On 17 June, the BoJ committed to keep buying benchmark 10-year JGBs in order to hold yields below a target ceiling of 0.25%, in a mechanism known as ‘yield curve control.’ As we write, the bond yields 0.23%, compared with 0.045% at the start of 2022. Historically, the central bank has widened its target range when global yields stabilised, and we expect the BoJ to raise its ceiling to 0.50% before the end of 2022 (see chart 2). Meanwhile, the equivalent US Treasury bonds now yield more than 3.2% and investors have sold record amounts of Japanese bonds.
If Mr Kishida’s ruling Liberal Democrats win more support on 10 July, markets expect a mandate for three years of uninterrupted rule to support the BoJ’s dovishness.
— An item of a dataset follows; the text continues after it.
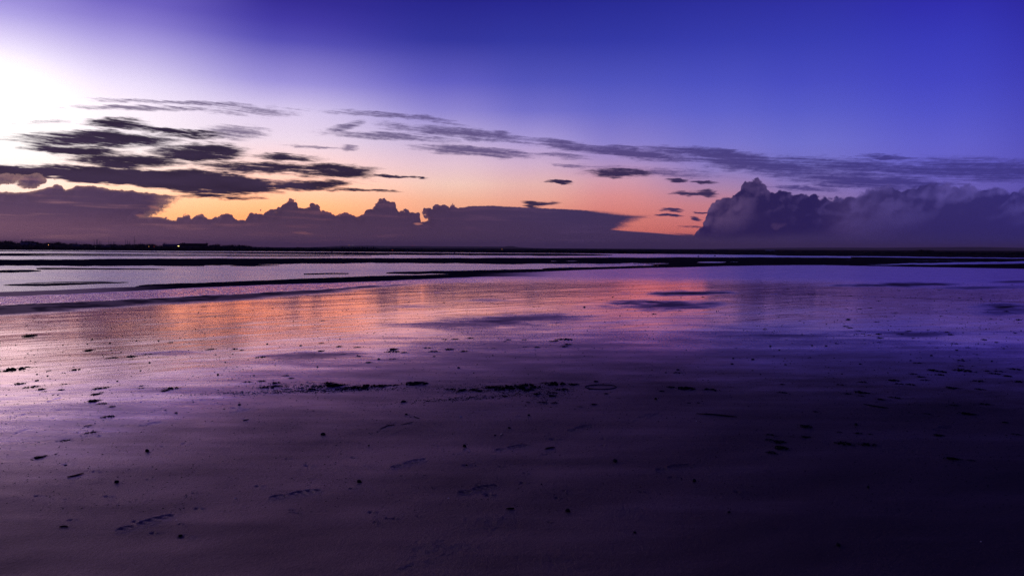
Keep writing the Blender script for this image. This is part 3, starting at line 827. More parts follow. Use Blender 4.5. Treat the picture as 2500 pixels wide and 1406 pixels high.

However, an election victory may encourage Mr Kishida to push his own economic policies in a more consumer-friendly direction, as suggested by his concerns over the yen’s weakness.
No yearning for yen
While defending monetary accommodation, Mr Kuroda has recently stopped talking about the weak yen’s positive economic impact. That may be because it makes imports more expensive and inflation higher at a politically sensitive time.
Until the BoJ lets sovereign bond yields rise, the yen is likely to stabilise around its current level of 135. The last time the Japanese currency was this low against the dollar was July 1998. That was followed by a yen rally, driven by a trade surplus and foreign direct investment inflows. This time may be different, as the Japanese balance of payments deficit suggests more weakness ahead.
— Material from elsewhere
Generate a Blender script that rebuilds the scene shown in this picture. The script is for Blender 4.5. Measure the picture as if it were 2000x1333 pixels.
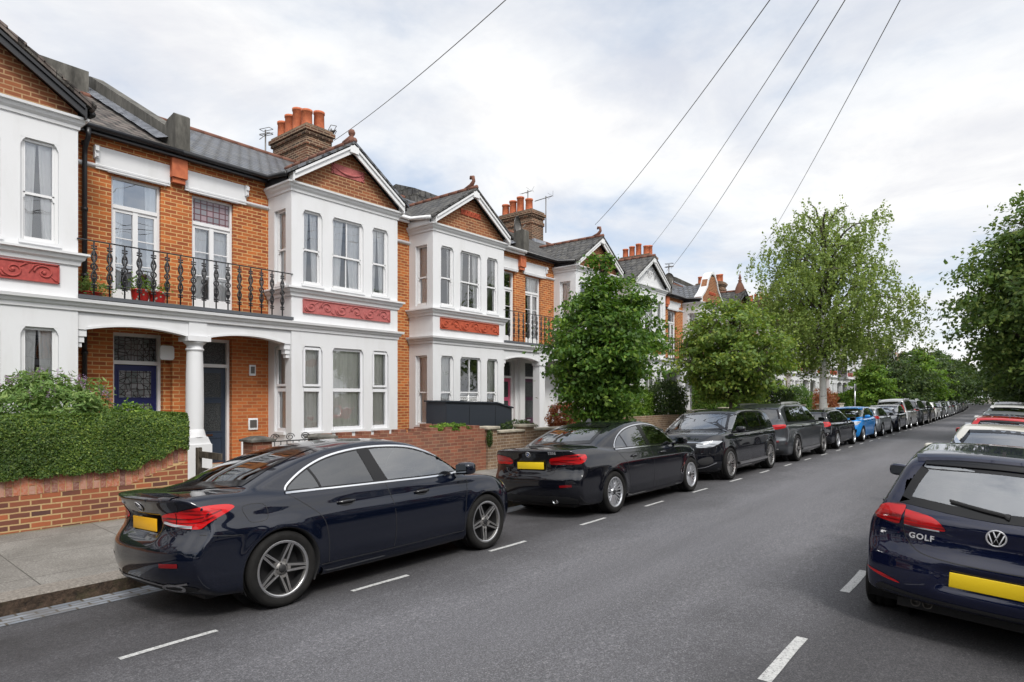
import bpy, bmesh, math, random
import numpy as np
from math import radians as R, sin, cos, pi, sqrt, atan2, hypot
from mathutils import Vector, Matrix
from mathutils.geometry import delaunay_2d_cdt
random.seed(7); rng = np.random.default_rng(7)
C = bpy.context.scene.collection
for o in list(bpy.data.objects): bpy.data.objects.remove(o)
SC = bpy.context.scene
# ---------------------------------------------------------------- camera
# X runs along the street (away from the camera), Y across it towards the terrace on the left
cd = bpy.data.cameras.new('camera'); cam = bpy.data.objects.new('camera', cd); C.objects.link(cam)
SC.camera = cam
cd.sensor_width = 36; cd.lens = 22.05; cd.shift_y = 0.0542; cd.clip_start = 0.1; cd.clip_end = 4000
cam.location = (0, 0, 1.84)
cam.rotation_euler = (R(90), 0, R(39.22 - 90))
# ---------------------------------------------------------------- sky, sun, exposure
SUN_EL, SUN_AZ = 48, -118          # direction towards the sun, azimuth measured from +X
sd = Vector((cos(R(SUN_EL))*cos(R(SUN_AZ)), cos(R(SUN_EL))*sin(R(SUN_AZ)), sin(R(SUN_EL))))
sl = bpy.data.lights.new('sun', 'SUN'); sun = bpy.data.objects.new('sun', sl); C.objects.link(sun)
sl.energy = 2.1; sl.angle = R(14); sl.color = (1, .97, .92)
sun.rotation_euler = sd.to_track_quat('Z', 'Y').to_euler(); sun.location = sd*60
SC.view_settings.view_transform = 'Standard'; SC.view_settings.look = 'None'
SC.view_settings.gamma = 1; SC.view_settings.exposure = 0.27
W = bpy.data.worlds.new('World'); SC.world = W; W.use_nodes = True

class NT:
    def __init__(s, tree): s.t = tree; s.n = tree.nodes; s.l = tree.links
    def __call__(s, typ, ins=None, **kw):
        nd = s.n.new(typ)
        for k, v in kw.items(): setattr(nd, k, v)
        for k, v in (ins or {}).items():
            sk = nd.inputs[k]
            if isinstance(v, bpy.types.NodeSocket): s.l.new(v, sk)
            else: sk.default_value = v
        return nd
    def math(s, op, a, b=0.0, c=0.0, clamp=False):
        return s('ShaderNodeMath', {0: a, 1: b, 2: c}, operation=op, use_clamp=clamp).outputs[0]
    def mix(s, f, a, b, typ='MIX'):
        nd = s('ShaderNodeMix', data_type='RGBA', blend_type=typ)
        for k, v in ((0, f), (6, a), (7, b)):
            if isinstance(v, bpy.types.NodeSocket): s.l.new(v, nd.inputs[k])
            else: nd.inputs[k].default_value = v if k == 0 else (tuple(v)+(1,))[:4]
        return nd.outputs[2]
    def ramp(s, f, stops):
        nd = s('ShaderNodeValToRGB', {0: f}); e = nd.color_ramp.elements
        while len(e) < len(stops): e.new(.5)
        for k, (p, c) in enumerate(stops):
            e[k].position = p; e[k].color = (c, c, c, 1) if not isinstance(c, tuple) else (tuple(c)+(1,))[:4]
        return nd.outputs[0]
    def noise(s, vec, scale, detail=4, rough=.55, **kw):
        i = {'Scale': scale, 'Detail': detail, 'Roughness': rough}
        if vec is not None: i['Vector'] = vec
        i.update(kw)
        return s('ShaderNodeTexNoise', i, noise_dimensions='4D' if 'W' in kw else '3D').outputs[0]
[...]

We see the dollar-yen at 135 for the year’s end, trading in a volatile 130-140 range. The dollar’s strength should persist, as tighter US monetary policy underpins its haven status. Longer term, slower US monetary tightening, or the prospect of a recession in the US and Europe, could strengthen the yen.
Taking stock
Japanese equities have fared relatively well this year. In local currency terms, they have fallen about 5%, passively outperforming the rest of the world. However, adjusted for yen depreciation, foreign investors in Japan are no better off.
What is weighing on Japanese stocks’ prospects? Despite its recovery potential, earnings revisions depend on global activity, which is decelerating. Furthermore, Japanese companies are reluctant to pass on higher prices to customers. This increases margin pressures, keeping foreign capital away just as the BoJ reduces its passive asset purchases. We remain wary of global recession risks, slower Chinese reopening, or stalling wage increases.
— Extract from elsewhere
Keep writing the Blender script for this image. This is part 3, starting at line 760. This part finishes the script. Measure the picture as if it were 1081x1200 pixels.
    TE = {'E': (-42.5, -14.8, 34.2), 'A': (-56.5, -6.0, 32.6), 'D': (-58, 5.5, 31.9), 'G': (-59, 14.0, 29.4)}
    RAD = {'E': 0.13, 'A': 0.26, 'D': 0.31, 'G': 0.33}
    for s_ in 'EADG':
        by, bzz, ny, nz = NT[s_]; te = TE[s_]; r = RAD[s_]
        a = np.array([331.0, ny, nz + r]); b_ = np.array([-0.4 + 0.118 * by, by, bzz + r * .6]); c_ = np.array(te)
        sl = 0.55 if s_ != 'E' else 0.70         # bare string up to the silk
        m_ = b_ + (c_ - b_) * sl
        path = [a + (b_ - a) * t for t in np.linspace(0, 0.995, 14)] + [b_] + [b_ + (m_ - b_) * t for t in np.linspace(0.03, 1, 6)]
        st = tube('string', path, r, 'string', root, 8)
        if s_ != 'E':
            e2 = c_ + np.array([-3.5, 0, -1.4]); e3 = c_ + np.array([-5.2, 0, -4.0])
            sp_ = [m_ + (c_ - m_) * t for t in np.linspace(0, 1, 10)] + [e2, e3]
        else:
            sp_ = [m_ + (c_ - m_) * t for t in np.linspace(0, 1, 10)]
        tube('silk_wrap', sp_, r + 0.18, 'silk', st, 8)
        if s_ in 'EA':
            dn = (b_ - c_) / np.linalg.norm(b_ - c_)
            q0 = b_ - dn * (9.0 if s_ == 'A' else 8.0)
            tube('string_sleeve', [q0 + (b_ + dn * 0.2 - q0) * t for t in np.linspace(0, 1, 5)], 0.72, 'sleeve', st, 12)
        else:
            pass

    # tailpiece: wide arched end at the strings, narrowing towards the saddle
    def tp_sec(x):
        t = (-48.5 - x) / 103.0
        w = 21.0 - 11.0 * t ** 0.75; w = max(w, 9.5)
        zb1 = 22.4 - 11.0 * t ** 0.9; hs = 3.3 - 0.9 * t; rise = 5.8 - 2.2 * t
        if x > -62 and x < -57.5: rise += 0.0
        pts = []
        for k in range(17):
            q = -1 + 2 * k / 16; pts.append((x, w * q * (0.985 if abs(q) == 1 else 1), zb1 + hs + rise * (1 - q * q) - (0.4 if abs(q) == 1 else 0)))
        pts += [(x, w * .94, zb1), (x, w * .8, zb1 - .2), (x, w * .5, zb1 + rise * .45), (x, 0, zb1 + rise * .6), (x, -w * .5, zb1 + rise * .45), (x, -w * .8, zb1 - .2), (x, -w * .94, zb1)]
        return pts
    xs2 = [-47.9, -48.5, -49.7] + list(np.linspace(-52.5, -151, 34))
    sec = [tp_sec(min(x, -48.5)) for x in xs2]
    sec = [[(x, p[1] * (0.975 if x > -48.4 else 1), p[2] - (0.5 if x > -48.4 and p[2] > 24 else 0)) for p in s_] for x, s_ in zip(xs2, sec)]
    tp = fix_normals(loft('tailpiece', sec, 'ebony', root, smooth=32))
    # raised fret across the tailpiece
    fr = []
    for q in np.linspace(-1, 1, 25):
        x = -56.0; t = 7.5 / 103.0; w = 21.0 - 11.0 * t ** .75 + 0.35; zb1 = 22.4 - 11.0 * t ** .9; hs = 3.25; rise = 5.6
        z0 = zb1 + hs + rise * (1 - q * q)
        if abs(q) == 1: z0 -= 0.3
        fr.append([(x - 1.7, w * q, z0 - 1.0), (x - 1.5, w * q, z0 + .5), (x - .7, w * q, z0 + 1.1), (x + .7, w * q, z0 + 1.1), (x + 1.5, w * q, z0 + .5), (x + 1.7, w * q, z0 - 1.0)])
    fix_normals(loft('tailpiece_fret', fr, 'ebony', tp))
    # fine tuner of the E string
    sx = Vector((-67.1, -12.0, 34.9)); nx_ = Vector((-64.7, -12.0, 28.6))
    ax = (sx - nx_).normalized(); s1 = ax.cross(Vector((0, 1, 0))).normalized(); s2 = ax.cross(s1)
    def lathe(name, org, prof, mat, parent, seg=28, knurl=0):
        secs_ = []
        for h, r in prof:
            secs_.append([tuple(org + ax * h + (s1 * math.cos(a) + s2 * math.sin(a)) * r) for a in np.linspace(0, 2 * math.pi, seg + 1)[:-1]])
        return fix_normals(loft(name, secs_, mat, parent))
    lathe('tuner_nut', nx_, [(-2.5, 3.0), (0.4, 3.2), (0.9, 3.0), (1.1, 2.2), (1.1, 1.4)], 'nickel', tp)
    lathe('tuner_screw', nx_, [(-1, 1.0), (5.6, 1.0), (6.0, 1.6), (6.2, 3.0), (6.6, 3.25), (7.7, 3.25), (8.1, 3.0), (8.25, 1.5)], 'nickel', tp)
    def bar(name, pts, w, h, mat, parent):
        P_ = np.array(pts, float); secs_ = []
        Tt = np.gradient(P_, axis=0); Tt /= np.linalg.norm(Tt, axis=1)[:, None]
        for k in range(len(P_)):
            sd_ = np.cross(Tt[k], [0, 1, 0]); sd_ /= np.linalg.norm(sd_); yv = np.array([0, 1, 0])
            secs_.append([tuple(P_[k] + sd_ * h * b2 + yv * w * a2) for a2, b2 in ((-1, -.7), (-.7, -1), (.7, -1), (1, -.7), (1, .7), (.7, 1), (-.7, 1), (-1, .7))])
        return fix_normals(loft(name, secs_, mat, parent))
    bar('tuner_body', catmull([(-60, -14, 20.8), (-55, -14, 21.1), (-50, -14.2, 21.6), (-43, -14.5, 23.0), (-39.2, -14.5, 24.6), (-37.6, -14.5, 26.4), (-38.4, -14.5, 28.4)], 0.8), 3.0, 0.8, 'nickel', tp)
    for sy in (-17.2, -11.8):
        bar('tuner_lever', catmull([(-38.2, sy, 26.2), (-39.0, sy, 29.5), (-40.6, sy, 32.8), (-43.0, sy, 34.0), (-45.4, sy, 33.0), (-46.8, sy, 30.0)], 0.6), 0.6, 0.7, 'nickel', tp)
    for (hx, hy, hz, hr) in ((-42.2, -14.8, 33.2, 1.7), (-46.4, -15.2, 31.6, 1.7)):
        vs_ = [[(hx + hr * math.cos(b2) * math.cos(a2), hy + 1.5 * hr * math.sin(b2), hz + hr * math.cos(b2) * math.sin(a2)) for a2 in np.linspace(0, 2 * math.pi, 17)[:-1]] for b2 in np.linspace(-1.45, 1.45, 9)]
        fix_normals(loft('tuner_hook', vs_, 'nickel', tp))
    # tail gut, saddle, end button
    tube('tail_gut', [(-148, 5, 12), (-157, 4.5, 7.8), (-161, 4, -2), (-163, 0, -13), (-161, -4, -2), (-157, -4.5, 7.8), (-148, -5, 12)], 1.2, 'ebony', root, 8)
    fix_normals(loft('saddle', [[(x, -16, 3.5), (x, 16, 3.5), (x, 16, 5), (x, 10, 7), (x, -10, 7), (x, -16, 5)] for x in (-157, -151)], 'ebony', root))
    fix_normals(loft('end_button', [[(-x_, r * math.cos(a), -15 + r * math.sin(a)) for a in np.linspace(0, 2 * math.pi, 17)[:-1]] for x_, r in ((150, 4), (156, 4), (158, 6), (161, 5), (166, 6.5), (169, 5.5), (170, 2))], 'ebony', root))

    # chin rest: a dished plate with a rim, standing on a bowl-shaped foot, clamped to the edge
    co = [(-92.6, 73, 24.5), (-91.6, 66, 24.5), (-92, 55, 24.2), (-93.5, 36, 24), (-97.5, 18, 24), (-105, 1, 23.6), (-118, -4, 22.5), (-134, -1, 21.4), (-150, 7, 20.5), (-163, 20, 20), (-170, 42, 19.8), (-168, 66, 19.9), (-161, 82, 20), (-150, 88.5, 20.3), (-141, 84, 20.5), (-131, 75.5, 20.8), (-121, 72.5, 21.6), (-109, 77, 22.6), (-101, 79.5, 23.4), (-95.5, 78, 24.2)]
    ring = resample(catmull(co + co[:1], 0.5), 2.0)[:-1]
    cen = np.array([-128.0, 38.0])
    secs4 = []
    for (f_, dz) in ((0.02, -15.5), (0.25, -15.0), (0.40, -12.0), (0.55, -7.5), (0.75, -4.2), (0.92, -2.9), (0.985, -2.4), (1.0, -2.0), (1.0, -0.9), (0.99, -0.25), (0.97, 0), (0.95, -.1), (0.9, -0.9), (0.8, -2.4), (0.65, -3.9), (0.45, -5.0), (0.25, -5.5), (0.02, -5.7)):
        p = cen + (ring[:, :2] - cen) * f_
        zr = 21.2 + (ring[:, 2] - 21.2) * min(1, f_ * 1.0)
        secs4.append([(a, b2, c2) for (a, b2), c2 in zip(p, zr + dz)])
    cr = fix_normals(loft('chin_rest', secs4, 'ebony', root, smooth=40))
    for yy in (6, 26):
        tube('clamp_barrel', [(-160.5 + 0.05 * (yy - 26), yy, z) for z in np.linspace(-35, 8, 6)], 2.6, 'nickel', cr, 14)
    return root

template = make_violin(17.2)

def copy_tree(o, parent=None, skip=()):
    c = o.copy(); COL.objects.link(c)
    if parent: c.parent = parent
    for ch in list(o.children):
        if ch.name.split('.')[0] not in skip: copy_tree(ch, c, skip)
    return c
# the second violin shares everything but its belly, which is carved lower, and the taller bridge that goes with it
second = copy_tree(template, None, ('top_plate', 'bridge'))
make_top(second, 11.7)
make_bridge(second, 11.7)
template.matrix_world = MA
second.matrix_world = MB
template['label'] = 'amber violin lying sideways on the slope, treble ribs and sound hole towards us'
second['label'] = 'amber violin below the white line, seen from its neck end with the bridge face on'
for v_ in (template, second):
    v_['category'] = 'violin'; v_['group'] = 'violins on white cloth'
However, Japanese equity market valuations look relatively attractive. Companies’ retained earnings are increasingly being returned to shareholders via buybacks and the economic recovery will benefit many sectors. Overall earnings should grow by nearly 8% for 2022, similar to the US and Europe. Japanese cyclical and value stocks will remain driven by overseas demand, while financials may be supported by the expected change in BoJ policy. China’s economic rebound would benefit the Japanese car, steel and machinery sectors, with domestic recovery a positive for travel and retail.
We monitor the potential positives of a reopening Japanese economy, higher yields, and a rise in corporate pricing power. Additional evidence that Japan is putting decades of deflation behind it would improve its long-term equity outlook. After adding exposure in the fourth quarter of 2021, for the time being we maintain a neutral stance in Japanese equities.